In August of this year I wrote an article based on an interview with me in 1990 I had unearthed about how I was managing the IT company of which I was then CEO, where I stated that some would have assumed I was speaking about leadership styles today given that what I was saying and doing at the time many imagine only emerged much more recently.
My column today is about another article from the last century, this one from 1978, which featured in KIM’s Management magazine under the headline “Eldon Marries Heart to Computer Science”. In it, Seth Musisi wrote about a talk I gave at a seminar on data processing (as IT was then called) at the University of Nairobi, on how I viewed relations with our customers – in those days of huge and hugely expensive mainframe machines.
In 1978 I was the General Manager of the Kenyan subsidiary of British computer multinational ICL, with nearly a hundred staff and looking after around thirty customers. At that time there were hardly any software applications, so each customer had their own teams of systems analysts and programmers, starting from scratch to create theirs – hard to imagine these days.
Musisi began the article with this quote from my talk: “The relationship between manufacturers and computer users is similar to marriage, where a couple is lawfully wedded, in sickness and in health, till death do them part.” And he went on to write about my expectation that there should not be conflict between supplier and user, but cooperation to mutual benefit – especially given the likelihood of a long-term relationship. Suppliers should be responsible partners rather than mere hard-selling revenue-chasers descending on innocent maidens, I suggested.
In this relationship the user seeks to maximise the return on their investment in the system, while the supplier’s goal is to maximise the investment. Yes, except that most of our business came from existing users and one could not expect to retain them in the long-run by overselling in the short-term. We also relied heavily on the satisfaction of the base in selling to new users.
We suppliers, with our international exposure, were expected to carry out training and to advise our users on how to generate the best benefit from their investment. This at all levels, from the computer department (the term for IT department then) to the users to senior management (hardly direct users in those days). For this to work well, I said, there had to be a spirit of give and take, giving credit and blame where they were due – rather than as happened too often, indulging in blame denial and displacement, and recrimination.
Does some of this sound familiar?
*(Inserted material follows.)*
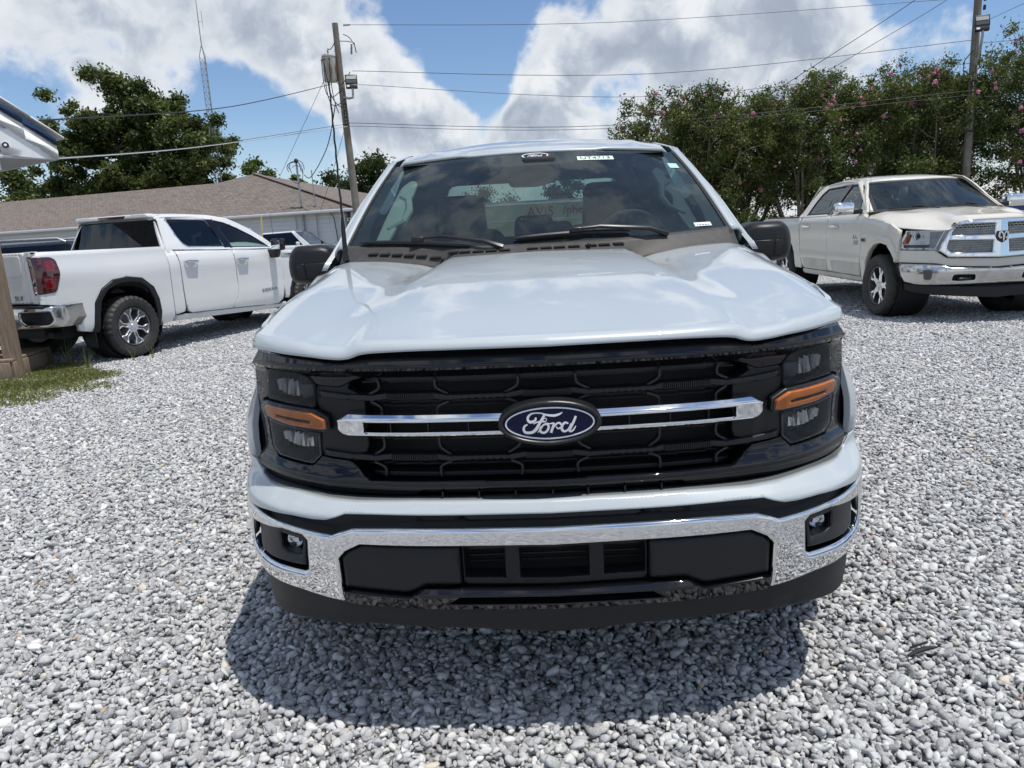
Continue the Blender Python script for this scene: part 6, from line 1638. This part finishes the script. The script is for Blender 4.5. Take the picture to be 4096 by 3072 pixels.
# radio tower
tw = empty('radio_tower', (-22.9, 53.0, 0), 0, label='tall thin lattice radio tower rising behind the oak', cat='radio tower')
tops = [(.24 * math.cos(a), .24 * math.sin(a)) for a in (R(90), R(210), R(330))]
for (x, y) in tops:
    MB().tube([(x, y, 0), (x, y, 14.6), (x * .15, y * .15, 15.3)], .028, 5).build('tower_leg', M['galv'], tw)
for k in range(36):
    z = k * .405; mb = MB()
    for i in range(3):
        a, b = tops[i], tops[(i + 1) % 3]; mb.tube([(*a, z), (*b, z + .405)], .014, 4); mb.tube([(*b, z), (*b[:0], b[0] * .5 + a[0] * .5, b[1] * .5 + a[1] * .5, z + .2)], .010, 4) if False else mb.tube([(*a, z), (*b, z)], .012, 4)
    mb.build('lattice_brace', M['galv'], tw)
MB().tube([(0, 0, 15.2), (0, 0, 16.8), (.02, 0, 18.6), (.03, 0, 22)], [.04, .035, .022, .012], 6).build('antenna_mast', M['galv'], tw)
MB().tube([(.02, 0, 16.9), (.28, 0, 16.9), (.28, 0, 17.6)], .018, 5).tube([(.28, 0, 16.5), (.28, 0, 17.0)], .014, 5).build('side_antenna', M['galv'], tw)

# far pole with two small transformers behind the porch
p3 = empty('utility_pole', (-24.3, 31.0, 0), 0, label='far utility pole with two small transformers, under the porch eave', cat='utility pole')
pole_mesh(0, 0, 6.5, .15, .11).build('pole', M['pole_wood'], p3, smooth=True)
for x, m_ in ((-.48, 'flood'), (.30, 'galv')): MB().lathe([(0, -.33), (.19, -.32), (.20, .30), (.21, .33), (0, .38)], 16, (x, -.1, 5.45)).build('transformer', M[m_], p3, smooth=True)
# street light on the far right side of the mid pole
yst = MB().tube([(-9.9, 24.9, 1.2), (-9.85, 25, 2.36)], .03, 6).build('marker_stick', M['yellow'], None)
setp(yst, 'thin yellow stick rising behind the left pickup roof', 'stick'); yst.location = (0, 0, 0)

# ------------------------------------------------------------------ cars in the second row
def far_car(name, loc, rz, paint, L_, W_, H_, hood_h, cab, label, cat, rails=False, extra=None, group='vehicles parked in the second row'):
    t = empty(name, loc, rz, label=label, cat=cat, group=group)
    hw = W_ / 2
    def sx(b): return np.interp(b, [.25, .5, .9, hood_h, hood_h + .05, H_ - .05, H_], [-.04, 0, .01, -.03, -.08, -.24, -.34])
    body = [(0, .35), (L_, .35), (L_, hood_h * .98), (cab[3], hood_h + .02), (cab[2], H_ - .04), (cab[1], H_), (cab[0] - .02, hood_h + .03), (.15, hood_h - .08)]
    win = [(cab[0] + .28, hood_h + .03), (cab[3] - .12, hood_h + .05), (cab[2] - .02, H_ - .10), (cab[1] + .08, H_ - .07)]
    for s in (-1, 1):
        fn = lambda a, b, w, s=s: (s * (hw + sx(b) + w), a + 0 * w, b + 0 * w)
        bd_ = panel('body_side', body, fn, paint, t, holes=[win] + [[(yc + .36 * math.cos(q), .33 + .36 * math.sin(q)) for q in np.linspace(.1, math.pi - .1, 10)] for yc in (.9, L_ - .95)], depth=.03, r=.01, step=.12)
        panel('side_window', win, lambda a, b, w, s=s: (s * (hw + sx(b) - .01 + w), a + 0 * w, b + 0 * w), M['tinted_glass'], t, depth=0, r=0, step=.2)
        for yc in (.9, L_ - .95):
            w_ = MB().lathe([(.20, .09), (.31, .10), (.335, .07), (.335, -.07), (.31, -.1)], 24, (s * (hw - .14), yc, .335), 'X').build('wheel', M['rubber'], t, smooth=True)
            MB().lathe([(0, s * .05), (.19, s * .08), (.205, s * .07)], 12, (s * (hw - .14), yc, .335), 'X').build('rim', M['alloy'], w_, smooth=True)
        box('side_mirror', (s * (hw + .08), cab[0] + .42, hood_h + .10), (.2, .10, .15), paint if extra != 'black_mirror' else M['gloss_black'], t, bevel=.03)
        if rails:
            MB().tube([(s * (hw - .30), cab[1] + .15, H_ - .02), (s * (hw - .30), cab[1] + .3, H_ + .05), (s * (hw - .30), cab[2] - .25, H_ + .045), (s * (hw - .30), cab[2] - .08, H_ - .02)], .022, 6).build('roof_rail', M['galv'], t, smooth=True)
    def rl(u, v):
        u = u * 2 - 1; Y = cab[1] + (cab[2] - cab[1]) * v; return u * (hw - .32), Y, H_ - .02 + (-.02) * v - .04 * u * u + .02 * math.sin(math.pi * v)
    grid('roof', rl, 7, 6, paint, t, thick=.02)
    grid('windshield', lambda u, v: ((u * 2 - 1) * (hw - .12 - .22 * v), cab[0] + (cab[1] - cab[0]) * v, hood_h + .03 + (H_ - .03 - hood_h - .03) * v), 5, 4, M['tinted_glass'], t)
    grid('rear_window', lambda u, v: ((u * 2 - 1) * (hw - .12 - .22 * v), cab[3] + (cab[2] - cab[3]) * v, hood_h + .03 + (H_ - .05 - hood_h - .03) * v), 5, 4, M['tinted_glass'], t)
    grid('hood', lambda u, v: ((u * 2 - 1) * (hw - .04), .12 + (cab[0] - .10) * v, hood_h - .10 + .12 * v + .03 * math.sin(math.pi * u)), 9, 6, paint, t, thick=.02)
    if cab[3] < L_ - .3: box('bed_cover', (0, (cab[3] + L_) / 2, hood_h - .02), (W_ - .16, L_ - cab[3], .03), M['satin_black'] if paint is not M['navy_car'] else paint, t, bevel=.01)
    box('front_bumper', (0, .04, .55), (W_ - .08, .14, .42), paint, t, bevel=.05); box('rear_bumper', (0, L_ - .04, .55), (W_ - .08, .14, .42), paint, t, bevel=.05)
    for s in (-1, 1):
        box('headlight', (s * (hw - .25), -.02, hood_h - .26), (.36, .08, .14), M['reflector'], t, bevel=.02)
        box('tail_lamp', (s * (hw - .14), L_ + .0, hood_h - .2), (.18, .08, .3), M['red_lens'], t, bevel=.02)
    box('underbody', (0, L_ / 2, .42), (W_ - .25, L_ - .4, .2), M['under'], t)
    return t
far_car('dark_suv', (-7.1, 13.2, 0), R(100), M['navy_car'], 4.7, 1.86, 1.64, 1.06, (1.15, 1.95, 4.2, 4.62), 'dark blue wagon with silver roof rails, seen over the left pickup bed', 'suv', rails=True)
far_car('far_pickup', (-7.6, 28.4, 0), R(84), M['white'], 5.6, 1.95, 1.80, 1.18, (1.3, 2.0, 3.4, 3.55), 'white pickup far behind, framed by the left pickup mirror', 'pickup truck')
far_car('far_van', (-5.0, 20.0, 0), R(-20), M['silver_car'], 4.8, 1.9, 1.72, 1.15, (1.2, 1.9, 3.9, 4.4), 'silver vehicle with black mirror half hidden by the front truck pillar', 'car', extra='black_mirror')
far_car('dark_red_car', (10.4, 11.6, 0), R(8), M['maroon_car'], 4.7, 1.85, 1.50, 1.12, (1.3, 2.0, 3.6, 4.1), 'dark red car showing its hood beyond the cream pickup', 'car')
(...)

Well here’s another topic I addressed that’s as alive today, to do with technology replacing jobs. In the 1970s many were still uncertain as to whether to bring computers into developing countries like Kenya. (A decade or so later the taxes on computers were raised on the grounds that they were “labour-saving devices”.) Here my response was that we should be keeping abreast of what was happening in the developed world and raising our productivity, for otherwise we would fall further behind and increase our dependency.
And while accepting that some jobs were indeed automated through the introduction of computers, other jobs were being created – like those among vendors and users, and those in the university’s Institute of Computer Science, the co-hosts of the event. I also pointed out that staff in the computerworld are forced to adopt a disciplined way of thinking, which influences others with whom they come into contact and is good for the country at large.
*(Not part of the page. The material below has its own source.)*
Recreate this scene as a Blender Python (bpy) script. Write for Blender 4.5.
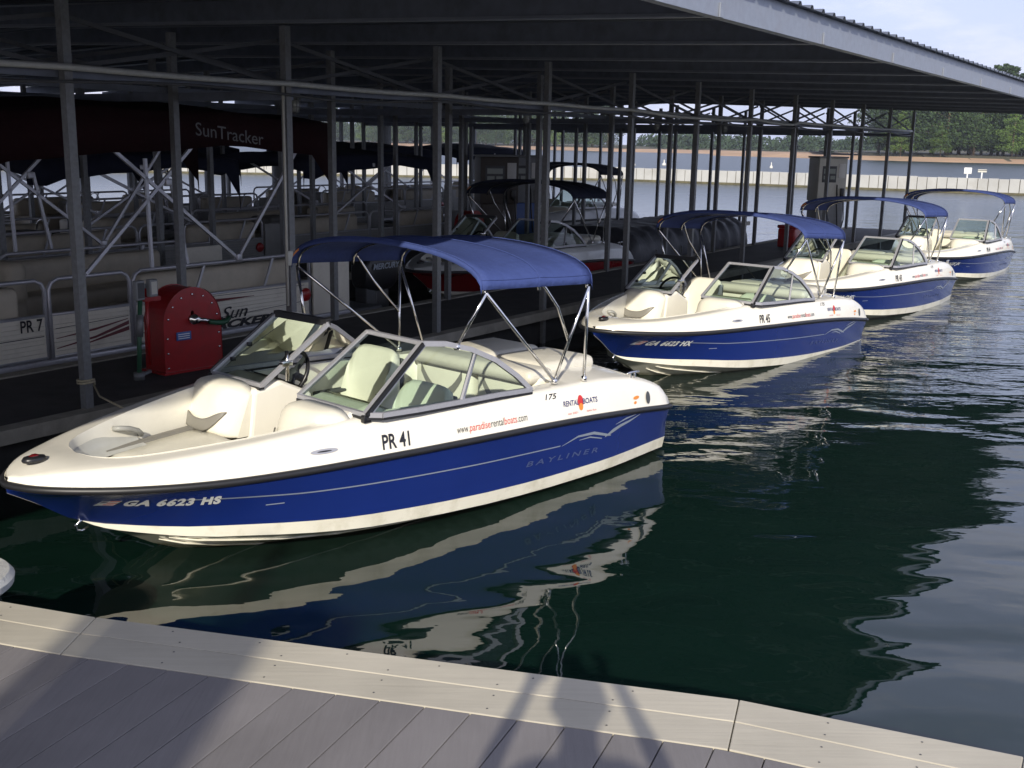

In those days there were many expatriates in the sector – as I still was then, having arrived here in 1977 – and this too gave rise to considerable push-back. It depends on need, I insisted, and assumes skills transfer by the external resources, also appreciating the training that was increasingly available locally.
So here we are today in Silicon Savannah, with smart phones in our pockets whose power exceeds that of those monsters in air-conditioned rooms I once dealt with. But what has not changed is the need for suppliers of capital goods to treat their customers responsibly, as it is this that will keep them loyal and encourage others to be attracted to you. What has only more recently become fashionable is to wrap all this up in language promoting “sustainability”… which is what was already being delivered by the good guys.